Task input:

::::::::

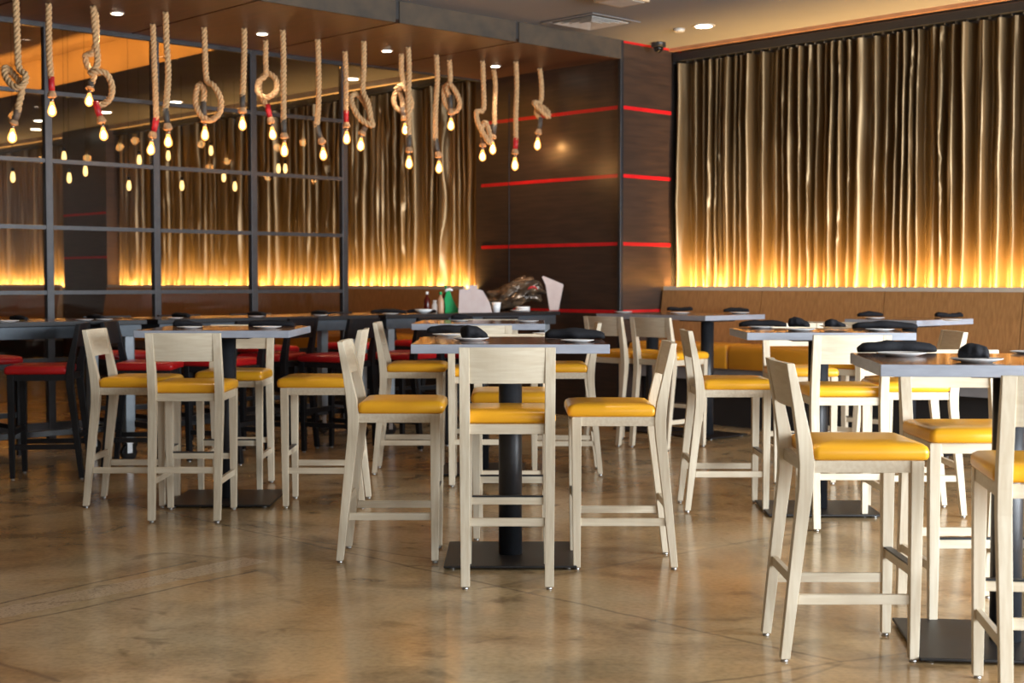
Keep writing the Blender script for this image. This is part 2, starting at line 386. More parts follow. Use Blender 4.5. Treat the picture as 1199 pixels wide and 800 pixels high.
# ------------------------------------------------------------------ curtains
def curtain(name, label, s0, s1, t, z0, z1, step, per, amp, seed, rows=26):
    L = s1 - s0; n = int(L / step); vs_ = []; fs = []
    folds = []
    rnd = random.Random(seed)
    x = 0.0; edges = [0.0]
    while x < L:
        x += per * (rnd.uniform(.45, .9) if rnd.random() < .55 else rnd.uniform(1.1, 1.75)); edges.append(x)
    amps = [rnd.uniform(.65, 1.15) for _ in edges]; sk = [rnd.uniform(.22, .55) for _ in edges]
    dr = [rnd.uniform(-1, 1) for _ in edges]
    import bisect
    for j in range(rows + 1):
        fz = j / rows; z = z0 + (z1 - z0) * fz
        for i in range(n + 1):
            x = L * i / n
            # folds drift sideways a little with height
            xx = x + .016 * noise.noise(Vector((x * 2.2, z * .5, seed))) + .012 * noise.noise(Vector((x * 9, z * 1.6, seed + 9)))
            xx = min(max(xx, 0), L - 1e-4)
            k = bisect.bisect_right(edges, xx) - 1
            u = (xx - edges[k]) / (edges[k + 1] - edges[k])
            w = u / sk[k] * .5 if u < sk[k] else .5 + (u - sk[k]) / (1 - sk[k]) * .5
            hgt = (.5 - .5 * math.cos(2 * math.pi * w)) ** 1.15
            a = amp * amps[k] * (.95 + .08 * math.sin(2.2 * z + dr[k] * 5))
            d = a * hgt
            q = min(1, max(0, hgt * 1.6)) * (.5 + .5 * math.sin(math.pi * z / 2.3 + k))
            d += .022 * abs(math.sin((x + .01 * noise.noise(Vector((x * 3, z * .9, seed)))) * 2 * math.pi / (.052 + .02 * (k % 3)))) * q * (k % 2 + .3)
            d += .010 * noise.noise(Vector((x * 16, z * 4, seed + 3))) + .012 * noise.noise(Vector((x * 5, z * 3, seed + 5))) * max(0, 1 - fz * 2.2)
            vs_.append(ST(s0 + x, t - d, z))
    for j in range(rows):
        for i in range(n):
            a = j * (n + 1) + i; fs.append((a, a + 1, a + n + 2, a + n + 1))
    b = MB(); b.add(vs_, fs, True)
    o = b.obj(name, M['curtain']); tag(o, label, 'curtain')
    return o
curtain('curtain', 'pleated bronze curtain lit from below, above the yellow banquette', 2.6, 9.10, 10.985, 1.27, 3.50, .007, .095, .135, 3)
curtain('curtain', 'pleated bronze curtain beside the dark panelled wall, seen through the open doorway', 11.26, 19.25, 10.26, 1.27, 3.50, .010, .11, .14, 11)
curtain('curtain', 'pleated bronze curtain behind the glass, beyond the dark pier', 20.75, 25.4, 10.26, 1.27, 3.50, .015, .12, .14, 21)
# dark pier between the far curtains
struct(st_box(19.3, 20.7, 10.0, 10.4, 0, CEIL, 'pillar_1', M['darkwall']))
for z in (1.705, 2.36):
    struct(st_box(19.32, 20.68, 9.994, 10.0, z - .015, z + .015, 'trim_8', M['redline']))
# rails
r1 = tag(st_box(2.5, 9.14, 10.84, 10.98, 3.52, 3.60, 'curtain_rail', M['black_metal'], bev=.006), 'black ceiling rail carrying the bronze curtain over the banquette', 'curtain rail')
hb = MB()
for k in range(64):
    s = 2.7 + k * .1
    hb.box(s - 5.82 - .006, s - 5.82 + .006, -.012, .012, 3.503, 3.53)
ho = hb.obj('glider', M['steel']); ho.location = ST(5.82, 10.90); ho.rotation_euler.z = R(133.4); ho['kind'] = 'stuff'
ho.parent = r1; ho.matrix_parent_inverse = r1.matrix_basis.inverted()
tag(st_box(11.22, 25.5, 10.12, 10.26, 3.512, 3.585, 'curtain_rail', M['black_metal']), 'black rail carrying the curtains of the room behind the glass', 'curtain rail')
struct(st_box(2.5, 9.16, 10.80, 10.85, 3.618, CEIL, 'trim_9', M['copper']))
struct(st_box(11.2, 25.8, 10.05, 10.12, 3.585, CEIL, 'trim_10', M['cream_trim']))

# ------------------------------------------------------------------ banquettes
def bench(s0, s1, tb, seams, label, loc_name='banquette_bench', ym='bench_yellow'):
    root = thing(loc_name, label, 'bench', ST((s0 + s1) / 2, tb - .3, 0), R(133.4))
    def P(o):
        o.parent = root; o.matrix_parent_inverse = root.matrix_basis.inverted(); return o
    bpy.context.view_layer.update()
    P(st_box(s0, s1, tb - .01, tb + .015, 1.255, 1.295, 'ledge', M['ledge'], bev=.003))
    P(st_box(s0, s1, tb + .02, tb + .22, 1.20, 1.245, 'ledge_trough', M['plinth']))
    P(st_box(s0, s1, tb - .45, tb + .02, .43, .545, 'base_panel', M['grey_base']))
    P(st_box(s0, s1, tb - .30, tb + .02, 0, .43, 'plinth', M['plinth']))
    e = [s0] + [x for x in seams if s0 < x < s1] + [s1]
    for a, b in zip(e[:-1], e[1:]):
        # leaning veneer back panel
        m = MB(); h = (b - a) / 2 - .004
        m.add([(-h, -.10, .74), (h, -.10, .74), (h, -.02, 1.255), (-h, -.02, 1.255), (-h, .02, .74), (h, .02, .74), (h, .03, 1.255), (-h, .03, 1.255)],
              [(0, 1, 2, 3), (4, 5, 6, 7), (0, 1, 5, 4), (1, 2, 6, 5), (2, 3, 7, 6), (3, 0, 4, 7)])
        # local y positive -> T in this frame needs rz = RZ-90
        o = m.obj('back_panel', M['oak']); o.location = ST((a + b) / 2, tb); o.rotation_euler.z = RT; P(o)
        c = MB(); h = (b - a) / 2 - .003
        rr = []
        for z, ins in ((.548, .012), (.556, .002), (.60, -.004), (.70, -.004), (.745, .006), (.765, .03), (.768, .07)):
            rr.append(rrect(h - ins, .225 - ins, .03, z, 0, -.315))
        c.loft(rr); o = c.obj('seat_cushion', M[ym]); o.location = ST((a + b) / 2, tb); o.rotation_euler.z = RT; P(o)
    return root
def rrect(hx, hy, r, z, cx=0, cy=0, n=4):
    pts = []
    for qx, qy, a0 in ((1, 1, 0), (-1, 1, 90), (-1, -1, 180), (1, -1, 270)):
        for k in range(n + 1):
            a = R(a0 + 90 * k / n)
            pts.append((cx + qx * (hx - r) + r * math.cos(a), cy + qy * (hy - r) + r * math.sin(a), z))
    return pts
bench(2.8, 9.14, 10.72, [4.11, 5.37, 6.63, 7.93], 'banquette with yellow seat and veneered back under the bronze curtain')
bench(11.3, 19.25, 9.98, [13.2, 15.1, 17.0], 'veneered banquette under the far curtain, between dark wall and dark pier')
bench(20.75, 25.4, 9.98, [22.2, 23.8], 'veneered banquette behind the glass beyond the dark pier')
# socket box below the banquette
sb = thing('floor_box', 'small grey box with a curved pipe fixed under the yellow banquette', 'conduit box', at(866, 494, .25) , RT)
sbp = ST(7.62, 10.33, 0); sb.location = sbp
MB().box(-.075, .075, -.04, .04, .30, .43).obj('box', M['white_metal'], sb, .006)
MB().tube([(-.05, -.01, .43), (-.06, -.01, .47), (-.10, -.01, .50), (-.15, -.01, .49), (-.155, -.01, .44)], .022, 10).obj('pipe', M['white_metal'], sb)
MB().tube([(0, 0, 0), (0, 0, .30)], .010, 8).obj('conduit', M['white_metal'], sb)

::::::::

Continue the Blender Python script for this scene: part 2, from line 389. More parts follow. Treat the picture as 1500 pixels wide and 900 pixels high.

::::::::

Exercise details: Work out how many lines above contain the word "pixels". Give only the number.

Completed exercise: 2